Monday, December 12, 2011

Bruce's Law of Technology


Once upon a time, Information Technology consisted primarily of Mainframes, sold by IBM and one or two small time competitors.  Oh sure, there were a few Unix and VAX minicomputers around if you looked hard enough, but these were being used mostly by scientists and engineers, and nobody paid them much mind.  Mainframes were running the corporations.  Mainframes were where the action was.

Then Apple (and quickly followed by several others, including IBM) released computers that would fit onto a single desktop.  They were small.  They didn't have much power.  They lacked the basic functionality needed to do any kind of real computing, such as job scheduling.  The IT professionals gave them a quick look, realized they were toys, and then promptly ignored them, to get back to the real business of doing IT.

Once upon a time, music was played on physical media.  Changes in technology involved migrating from one media to the next.  LPs gave way to tape cassettes (with a short detour through 8 track tapes), and then to Compact Disks.  Record labels looked forward to these changes, because it meant they could resell all their old titles in the new media.

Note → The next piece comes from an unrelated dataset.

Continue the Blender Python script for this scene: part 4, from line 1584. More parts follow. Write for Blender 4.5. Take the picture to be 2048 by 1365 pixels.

Then, somewhere in the nineties, people started talking about music files called MP3s, which could play directly on computers, or even on dedicated devices.  These files took up a large percentage of the hard drive space that was available at the time.  Their sound quality was lousy.  The record labels took a look at MP3s, realized they couldn't compete with CD quality music, and then promptly ignored them, to get back to the real business of selling music.

Once upon a time, books consisted of sheets of paper bound together between two covers. People liked their paper books a lot.  So did authors and publishers.  They were cheap and portable.  The format had survived relatively unchanged for roughly a thousand years.  They seemed likely to be the dominant format for the next thousand years.

Then it became possible to store books on digital media.  It was lousy.  Nobody liked reading a CD Rom on their computer desktop.  Portable book readers had poor screens, terrible battery life, and were all incompatible with each other.  Publishers took a quick look at these eBooks, realized they'd never catch on, and then promptly ignored them, to get back to the real business of publishing paper books.

Clearly, we have a pattern here.  A pattern that was consistently missed by the people who most desperately needed to spot it.  They failed to understand what was happening, because they ignored Bruce's Law of Technology (which is perhaps understandable, as it is being published here for the first time).  Bruce's Law of Technology is as follows:

"New technology sucks.  Until, suddenly and unexpectedly, it doesn't."

It seems obvious.  But based on the anecdotes above (and I could add many more), people consistently ignore it's implications.  They know that technology improves.  But they dont want to think about the possibility that it might overturn the world they know and understand and love.  They see its limitations, and refuse to see its possibilities, until it's far too late to do anything about it.

Somewhere out there, theres technology that has the potential to turn your world upside down.  When you discover that technology, dont discount it because it sucks.  Plan ahead for what the new world will look like once it stops sucking.  Think about how you will need to reinvent yourself, no matter how unpleasant that prospect may be.  Remember that not reinventing yourself will be much worse.  Remember Bruces Law of Technology.